AIM OF THE TASK: Please give the count of lines holding the string "wide" and nothing besides.

§ §

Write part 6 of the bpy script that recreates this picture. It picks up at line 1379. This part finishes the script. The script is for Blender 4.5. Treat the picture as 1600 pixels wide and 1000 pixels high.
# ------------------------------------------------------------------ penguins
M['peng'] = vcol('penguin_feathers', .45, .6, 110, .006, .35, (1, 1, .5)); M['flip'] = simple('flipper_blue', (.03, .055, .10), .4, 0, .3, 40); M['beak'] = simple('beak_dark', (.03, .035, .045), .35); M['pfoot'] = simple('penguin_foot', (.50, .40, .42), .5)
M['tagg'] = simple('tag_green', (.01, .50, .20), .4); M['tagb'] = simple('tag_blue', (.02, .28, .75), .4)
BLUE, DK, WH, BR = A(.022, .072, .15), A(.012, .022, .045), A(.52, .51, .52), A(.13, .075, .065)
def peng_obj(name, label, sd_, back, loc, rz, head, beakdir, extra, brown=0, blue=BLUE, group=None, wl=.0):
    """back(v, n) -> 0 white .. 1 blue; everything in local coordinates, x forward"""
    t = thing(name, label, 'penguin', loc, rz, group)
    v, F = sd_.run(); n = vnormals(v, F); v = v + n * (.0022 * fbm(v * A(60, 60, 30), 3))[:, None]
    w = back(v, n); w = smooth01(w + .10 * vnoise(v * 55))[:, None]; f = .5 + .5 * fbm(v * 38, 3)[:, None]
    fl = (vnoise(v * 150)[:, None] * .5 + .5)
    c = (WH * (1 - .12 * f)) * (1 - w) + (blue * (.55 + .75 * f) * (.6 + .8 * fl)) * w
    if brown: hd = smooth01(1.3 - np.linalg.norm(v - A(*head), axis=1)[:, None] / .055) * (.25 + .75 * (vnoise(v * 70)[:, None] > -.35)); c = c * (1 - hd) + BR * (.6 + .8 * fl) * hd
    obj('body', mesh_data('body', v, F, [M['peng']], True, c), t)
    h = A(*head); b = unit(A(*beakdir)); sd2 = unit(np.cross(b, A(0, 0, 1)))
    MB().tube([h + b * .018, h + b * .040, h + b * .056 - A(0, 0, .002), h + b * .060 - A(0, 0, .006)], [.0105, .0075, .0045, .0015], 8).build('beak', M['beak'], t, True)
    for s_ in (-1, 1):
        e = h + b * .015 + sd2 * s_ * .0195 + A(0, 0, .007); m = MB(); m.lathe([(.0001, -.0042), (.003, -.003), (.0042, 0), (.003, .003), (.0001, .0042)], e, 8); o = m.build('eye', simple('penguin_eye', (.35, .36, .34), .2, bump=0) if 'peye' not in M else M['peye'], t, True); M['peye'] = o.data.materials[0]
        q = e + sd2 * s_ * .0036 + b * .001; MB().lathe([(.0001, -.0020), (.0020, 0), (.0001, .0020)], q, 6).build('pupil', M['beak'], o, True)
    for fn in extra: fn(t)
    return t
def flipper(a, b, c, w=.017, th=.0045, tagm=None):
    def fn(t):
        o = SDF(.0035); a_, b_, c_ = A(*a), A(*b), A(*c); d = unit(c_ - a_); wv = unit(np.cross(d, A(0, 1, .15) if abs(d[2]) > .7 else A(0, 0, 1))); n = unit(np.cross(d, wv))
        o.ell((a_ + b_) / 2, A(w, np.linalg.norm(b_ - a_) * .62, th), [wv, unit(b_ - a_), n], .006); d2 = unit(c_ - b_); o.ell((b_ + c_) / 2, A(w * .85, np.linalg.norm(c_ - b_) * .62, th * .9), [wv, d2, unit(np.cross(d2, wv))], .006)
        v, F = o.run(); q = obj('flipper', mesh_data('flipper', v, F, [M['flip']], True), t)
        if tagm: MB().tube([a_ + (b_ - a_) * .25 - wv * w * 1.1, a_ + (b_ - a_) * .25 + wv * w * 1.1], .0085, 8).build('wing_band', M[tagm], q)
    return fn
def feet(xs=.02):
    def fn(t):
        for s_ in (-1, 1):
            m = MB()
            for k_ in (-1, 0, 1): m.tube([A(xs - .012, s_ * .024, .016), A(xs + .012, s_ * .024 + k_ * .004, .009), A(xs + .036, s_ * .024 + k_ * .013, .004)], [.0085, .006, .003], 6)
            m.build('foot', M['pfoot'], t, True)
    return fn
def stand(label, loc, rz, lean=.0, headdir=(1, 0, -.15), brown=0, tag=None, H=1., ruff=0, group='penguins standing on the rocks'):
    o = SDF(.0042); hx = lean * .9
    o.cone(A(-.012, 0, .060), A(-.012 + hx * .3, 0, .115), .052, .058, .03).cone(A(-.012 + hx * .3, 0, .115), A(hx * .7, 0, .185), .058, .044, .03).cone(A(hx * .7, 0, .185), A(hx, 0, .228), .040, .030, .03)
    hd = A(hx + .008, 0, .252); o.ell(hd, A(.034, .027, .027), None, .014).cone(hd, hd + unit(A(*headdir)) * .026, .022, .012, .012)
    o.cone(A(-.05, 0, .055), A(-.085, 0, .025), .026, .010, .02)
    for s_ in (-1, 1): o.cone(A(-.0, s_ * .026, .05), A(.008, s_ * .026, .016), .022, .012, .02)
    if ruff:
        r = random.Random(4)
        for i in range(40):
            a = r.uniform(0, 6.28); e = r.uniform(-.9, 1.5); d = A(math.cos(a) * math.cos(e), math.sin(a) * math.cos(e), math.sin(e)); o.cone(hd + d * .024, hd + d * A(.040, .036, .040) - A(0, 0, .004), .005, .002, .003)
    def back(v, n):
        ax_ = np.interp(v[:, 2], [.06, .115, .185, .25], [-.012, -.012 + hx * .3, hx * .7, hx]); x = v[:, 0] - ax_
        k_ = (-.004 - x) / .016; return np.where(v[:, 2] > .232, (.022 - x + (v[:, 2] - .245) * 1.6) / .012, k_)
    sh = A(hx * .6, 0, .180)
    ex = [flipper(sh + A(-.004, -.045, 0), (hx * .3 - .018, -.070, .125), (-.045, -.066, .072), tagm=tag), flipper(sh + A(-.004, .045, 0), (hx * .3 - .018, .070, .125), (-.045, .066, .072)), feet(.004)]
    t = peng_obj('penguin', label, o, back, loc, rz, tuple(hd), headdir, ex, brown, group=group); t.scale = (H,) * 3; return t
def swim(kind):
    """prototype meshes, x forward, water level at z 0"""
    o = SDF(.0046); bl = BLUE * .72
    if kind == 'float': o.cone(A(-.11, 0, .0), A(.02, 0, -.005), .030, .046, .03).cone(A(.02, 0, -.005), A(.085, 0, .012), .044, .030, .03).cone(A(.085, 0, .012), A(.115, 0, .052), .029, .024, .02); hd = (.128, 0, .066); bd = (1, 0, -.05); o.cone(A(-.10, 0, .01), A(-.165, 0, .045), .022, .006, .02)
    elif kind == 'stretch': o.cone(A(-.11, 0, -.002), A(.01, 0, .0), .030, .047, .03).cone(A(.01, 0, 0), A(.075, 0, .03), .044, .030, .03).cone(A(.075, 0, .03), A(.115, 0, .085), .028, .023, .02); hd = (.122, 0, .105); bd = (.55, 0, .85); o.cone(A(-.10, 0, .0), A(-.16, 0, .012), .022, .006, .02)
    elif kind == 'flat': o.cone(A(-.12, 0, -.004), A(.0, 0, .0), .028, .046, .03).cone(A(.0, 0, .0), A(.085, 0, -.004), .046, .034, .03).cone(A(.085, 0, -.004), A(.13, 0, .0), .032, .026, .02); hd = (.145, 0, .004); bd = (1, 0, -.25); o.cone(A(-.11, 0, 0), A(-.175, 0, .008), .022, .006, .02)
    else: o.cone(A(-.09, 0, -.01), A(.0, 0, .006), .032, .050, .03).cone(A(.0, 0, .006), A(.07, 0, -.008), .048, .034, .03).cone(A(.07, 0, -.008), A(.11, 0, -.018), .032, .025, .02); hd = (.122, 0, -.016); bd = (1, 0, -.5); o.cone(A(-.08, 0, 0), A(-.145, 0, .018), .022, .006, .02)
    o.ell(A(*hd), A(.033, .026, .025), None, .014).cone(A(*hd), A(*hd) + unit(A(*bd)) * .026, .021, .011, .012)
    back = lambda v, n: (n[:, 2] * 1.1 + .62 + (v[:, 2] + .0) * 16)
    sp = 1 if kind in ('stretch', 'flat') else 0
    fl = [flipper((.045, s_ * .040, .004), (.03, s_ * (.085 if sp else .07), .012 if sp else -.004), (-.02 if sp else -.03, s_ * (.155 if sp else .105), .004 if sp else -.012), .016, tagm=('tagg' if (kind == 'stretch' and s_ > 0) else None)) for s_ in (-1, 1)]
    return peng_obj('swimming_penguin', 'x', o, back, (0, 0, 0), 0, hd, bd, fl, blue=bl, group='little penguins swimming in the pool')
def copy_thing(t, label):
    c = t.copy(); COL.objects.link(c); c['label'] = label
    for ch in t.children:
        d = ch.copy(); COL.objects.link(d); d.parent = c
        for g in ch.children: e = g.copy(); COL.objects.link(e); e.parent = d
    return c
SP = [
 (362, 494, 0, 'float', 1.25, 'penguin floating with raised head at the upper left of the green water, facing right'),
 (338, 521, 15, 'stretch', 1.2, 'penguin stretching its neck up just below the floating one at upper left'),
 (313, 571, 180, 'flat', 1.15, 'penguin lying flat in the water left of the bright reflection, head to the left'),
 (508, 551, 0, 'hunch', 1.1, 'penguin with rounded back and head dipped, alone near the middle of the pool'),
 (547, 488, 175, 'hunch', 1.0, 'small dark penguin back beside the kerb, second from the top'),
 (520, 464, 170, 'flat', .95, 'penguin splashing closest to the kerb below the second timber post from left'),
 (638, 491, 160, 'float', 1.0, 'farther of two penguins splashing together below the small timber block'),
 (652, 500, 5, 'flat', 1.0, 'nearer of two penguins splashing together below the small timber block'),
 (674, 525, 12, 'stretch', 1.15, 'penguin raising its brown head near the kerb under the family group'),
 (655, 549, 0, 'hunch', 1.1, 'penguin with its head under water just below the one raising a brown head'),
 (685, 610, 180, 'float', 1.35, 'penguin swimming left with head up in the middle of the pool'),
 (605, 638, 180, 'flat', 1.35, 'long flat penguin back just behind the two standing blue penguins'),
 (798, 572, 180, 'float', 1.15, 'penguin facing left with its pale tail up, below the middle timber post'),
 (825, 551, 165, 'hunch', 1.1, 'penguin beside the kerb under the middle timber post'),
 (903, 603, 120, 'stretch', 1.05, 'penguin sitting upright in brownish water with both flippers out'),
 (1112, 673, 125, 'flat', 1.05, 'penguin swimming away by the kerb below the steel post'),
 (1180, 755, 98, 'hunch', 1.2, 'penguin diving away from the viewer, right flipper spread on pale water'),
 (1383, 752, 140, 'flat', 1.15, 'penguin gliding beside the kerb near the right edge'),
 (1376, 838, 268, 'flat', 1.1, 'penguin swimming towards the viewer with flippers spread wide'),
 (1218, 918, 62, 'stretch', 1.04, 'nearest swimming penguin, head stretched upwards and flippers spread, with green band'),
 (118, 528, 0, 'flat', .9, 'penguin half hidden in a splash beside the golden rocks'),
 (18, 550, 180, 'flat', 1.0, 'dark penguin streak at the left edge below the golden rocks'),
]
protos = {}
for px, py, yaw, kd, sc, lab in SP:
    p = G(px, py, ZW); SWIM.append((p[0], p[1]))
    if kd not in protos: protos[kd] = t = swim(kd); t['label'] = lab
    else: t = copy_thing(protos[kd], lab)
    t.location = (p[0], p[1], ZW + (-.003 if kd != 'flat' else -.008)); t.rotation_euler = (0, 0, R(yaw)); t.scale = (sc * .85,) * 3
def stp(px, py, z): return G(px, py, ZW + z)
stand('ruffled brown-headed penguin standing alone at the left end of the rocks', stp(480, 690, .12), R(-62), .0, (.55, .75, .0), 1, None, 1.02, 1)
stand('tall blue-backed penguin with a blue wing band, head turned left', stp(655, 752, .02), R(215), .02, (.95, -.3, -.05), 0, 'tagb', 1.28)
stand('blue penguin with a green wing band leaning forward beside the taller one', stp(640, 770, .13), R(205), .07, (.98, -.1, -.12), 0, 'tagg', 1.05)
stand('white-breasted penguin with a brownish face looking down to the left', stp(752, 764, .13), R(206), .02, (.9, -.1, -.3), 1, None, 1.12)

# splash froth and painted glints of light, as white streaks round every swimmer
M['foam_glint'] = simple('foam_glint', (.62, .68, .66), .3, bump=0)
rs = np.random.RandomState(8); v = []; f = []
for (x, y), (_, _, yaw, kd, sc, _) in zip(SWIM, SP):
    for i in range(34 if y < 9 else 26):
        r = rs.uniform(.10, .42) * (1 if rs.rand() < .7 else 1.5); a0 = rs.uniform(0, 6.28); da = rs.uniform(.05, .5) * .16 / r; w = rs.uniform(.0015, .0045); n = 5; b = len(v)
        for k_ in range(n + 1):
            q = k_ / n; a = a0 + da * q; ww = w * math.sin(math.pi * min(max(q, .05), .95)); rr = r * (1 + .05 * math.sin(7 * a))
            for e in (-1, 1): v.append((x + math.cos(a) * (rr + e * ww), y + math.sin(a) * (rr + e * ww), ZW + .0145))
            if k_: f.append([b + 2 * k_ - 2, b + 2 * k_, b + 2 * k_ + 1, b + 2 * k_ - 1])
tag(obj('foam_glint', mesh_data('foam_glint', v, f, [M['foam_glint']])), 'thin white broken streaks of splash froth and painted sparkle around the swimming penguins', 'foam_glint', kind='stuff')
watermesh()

§ §

THE RESULT: 2